I posted a comment on the article noting how those same forces are having large effects in higher-education IT, and last week we had a chance to chat on the phone about it – it was a lively and highly enjoyable conversation. Now Jon’s published that conversation in Ars Technica.

There’s a related article that Trent Batson from MIT wrote in Campus Technology titled The Next Phase For Academic Computing. Trent talks about the impacts and uses of cloud-based Web applications can support scholarly work and how central IT units in higher-ed institutions are not always good at supporting innovation. While I’m not sure that I agree with his conclusion that academic technology needs a separate organization because of that (I think it’s likely to be the case that any central organization within a large institution will have similar difficulties in leading innovation, which will always come from the edges), it’s worth reading the two articles together for a picture of some of the thinking around the impact of consumer-based IT in our universe.

1 thought on “I’m inteviewed in Ars Technica on IT consumerization in higher ed”

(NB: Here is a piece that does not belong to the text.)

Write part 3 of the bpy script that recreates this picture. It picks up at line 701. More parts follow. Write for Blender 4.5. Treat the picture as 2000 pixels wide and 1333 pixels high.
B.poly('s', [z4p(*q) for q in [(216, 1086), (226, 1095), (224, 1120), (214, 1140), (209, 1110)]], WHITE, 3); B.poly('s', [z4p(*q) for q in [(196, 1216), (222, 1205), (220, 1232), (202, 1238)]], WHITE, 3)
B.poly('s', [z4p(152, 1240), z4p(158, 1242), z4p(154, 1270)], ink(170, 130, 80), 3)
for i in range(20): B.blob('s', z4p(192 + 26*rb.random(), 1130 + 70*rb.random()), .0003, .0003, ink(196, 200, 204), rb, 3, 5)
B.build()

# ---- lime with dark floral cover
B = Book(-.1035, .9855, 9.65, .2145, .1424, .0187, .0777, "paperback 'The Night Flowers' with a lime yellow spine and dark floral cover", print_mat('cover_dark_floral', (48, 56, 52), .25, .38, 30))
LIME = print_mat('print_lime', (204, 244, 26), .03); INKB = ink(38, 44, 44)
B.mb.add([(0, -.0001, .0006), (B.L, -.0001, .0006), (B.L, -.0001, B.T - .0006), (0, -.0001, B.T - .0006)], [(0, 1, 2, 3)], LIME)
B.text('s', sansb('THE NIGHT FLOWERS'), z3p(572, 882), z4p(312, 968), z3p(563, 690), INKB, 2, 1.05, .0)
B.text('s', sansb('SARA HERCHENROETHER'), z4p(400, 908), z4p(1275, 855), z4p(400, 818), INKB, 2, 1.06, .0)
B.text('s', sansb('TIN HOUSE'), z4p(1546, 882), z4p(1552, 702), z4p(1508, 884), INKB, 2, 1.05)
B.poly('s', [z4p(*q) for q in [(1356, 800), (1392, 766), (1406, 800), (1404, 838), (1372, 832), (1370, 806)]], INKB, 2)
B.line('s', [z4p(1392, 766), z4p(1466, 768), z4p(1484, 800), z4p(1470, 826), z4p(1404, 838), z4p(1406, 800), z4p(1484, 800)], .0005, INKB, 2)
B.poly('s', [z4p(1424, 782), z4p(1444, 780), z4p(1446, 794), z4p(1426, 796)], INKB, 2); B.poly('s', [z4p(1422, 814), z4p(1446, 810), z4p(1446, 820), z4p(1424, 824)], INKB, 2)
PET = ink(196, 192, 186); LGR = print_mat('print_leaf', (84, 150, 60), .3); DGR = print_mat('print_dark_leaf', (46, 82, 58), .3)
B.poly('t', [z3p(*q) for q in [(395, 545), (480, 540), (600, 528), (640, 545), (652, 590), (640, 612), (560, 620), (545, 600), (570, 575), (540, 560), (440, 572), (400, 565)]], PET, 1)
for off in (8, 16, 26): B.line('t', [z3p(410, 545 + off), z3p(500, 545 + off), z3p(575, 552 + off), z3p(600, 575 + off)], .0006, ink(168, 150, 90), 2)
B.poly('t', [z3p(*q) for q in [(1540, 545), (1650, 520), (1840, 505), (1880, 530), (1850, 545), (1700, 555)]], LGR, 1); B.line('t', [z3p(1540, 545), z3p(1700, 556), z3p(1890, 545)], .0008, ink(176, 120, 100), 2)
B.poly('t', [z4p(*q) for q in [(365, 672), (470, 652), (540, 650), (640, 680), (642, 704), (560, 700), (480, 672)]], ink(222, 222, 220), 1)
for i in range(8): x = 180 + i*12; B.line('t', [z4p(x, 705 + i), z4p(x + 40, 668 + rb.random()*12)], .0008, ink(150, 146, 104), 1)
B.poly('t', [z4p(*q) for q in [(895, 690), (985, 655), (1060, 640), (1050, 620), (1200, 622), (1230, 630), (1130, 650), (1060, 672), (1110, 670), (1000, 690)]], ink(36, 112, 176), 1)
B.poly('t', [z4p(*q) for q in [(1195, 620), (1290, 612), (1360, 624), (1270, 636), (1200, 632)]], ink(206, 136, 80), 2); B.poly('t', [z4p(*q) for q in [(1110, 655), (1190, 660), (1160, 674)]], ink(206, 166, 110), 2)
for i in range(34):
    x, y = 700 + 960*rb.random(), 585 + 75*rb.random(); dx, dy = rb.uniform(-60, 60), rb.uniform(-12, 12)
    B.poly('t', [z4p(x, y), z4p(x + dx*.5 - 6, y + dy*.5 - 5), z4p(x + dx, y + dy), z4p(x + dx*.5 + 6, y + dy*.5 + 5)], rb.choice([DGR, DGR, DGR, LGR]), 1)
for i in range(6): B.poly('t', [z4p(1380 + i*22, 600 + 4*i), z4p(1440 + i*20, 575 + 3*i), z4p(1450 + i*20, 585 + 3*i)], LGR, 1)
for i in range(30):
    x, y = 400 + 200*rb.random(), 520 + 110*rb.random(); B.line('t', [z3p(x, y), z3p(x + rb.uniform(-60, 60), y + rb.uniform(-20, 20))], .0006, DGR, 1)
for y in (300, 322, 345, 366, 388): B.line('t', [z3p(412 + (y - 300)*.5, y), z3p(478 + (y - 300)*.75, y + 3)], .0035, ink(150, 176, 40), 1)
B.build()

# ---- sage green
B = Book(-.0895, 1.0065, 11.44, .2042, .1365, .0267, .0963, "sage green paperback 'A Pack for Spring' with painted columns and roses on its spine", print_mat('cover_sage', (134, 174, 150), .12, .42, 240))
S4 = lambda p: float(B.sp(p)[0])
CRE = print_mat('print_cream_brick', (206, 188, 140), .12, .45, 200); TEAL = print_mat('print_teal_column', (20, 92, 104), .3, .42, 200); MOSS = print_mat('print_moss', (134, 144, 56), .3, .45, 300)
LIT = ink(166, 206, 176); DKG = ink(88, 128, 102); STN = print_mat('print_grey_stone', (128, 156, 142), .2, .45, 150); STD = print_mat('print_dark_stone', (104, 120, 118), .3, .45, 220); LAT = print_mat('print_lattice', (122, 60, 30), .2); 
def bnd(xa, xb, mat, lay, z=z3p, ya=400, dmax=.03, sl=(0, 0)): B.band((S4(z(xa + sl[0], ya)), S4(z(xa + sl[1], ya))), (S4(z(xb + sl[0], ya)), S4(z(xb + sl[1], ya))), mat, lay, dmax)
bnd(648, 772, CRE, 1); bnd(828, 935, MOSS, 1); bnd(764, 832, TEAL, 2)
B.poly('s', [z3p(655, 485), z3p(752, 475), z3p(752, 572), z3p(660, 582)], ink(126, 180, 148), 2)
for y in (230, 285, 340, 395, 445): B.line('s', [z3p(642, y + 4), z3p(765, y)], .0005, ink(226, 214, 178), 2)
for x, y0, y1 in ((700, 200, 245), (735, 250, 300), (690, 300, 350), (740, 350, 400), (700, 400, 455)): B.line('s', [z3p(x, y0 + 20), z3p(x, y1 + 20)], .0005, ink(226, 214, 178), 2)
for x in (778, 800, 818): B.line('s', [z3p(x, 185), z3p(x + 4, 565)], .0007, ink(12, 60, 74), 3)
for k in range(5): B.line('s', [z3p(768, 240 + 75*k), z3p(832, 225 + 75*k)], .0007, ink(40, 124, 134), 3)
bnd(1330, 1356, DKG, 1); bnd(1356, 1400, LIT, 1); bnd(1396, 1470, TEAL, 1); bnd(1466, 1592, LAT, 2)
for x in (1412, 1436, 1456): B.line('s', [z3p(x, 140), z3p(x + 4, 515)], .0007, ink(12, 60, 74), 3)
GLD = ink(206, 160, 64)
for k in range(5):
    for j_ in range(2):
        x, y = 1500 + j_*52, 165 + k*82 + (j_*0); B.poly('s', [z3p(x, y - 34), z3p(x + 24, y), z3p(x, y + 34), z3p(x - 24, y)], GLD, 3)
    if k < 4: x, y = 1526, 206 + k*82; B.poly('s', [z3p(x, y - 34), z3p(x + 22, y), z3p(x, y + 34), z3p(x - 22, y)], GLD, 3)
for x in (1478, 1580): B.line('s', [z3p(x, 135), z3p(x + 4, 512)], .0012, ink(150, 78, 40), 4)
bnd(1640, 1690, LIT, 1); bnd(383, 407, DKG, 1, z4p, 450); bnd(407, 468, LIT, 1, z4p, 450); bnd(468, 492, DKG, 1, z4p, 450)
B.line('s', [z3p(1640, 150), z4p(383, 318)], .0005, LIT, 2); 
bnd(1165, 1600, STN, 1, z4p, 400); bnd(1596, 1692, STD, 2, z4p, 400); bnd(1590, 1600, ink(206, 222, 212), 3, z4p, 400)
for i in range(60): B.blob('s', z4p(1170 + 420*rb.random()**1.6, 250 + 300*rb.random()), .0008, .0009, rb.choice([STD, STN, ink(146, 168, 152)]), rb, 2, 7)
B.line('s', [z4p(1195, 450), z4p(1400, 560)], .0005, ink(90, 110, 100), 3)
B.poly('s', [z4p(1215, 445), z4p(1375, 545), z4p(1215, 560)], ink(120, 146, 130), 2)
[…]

  1. Nice interview, congratulations.

    I sort-of agree with Trent, but there are a lot of neat projects coming out of individual depts (Informatics, CSE, Geography, etc.) so I’m not sure there has to be a “top-level advocate”.

    I do have to say I agree that we cannot rely on a risk-adverse central IT to drive services, which is sad considering that the web, email, etc. largely came from academic environments.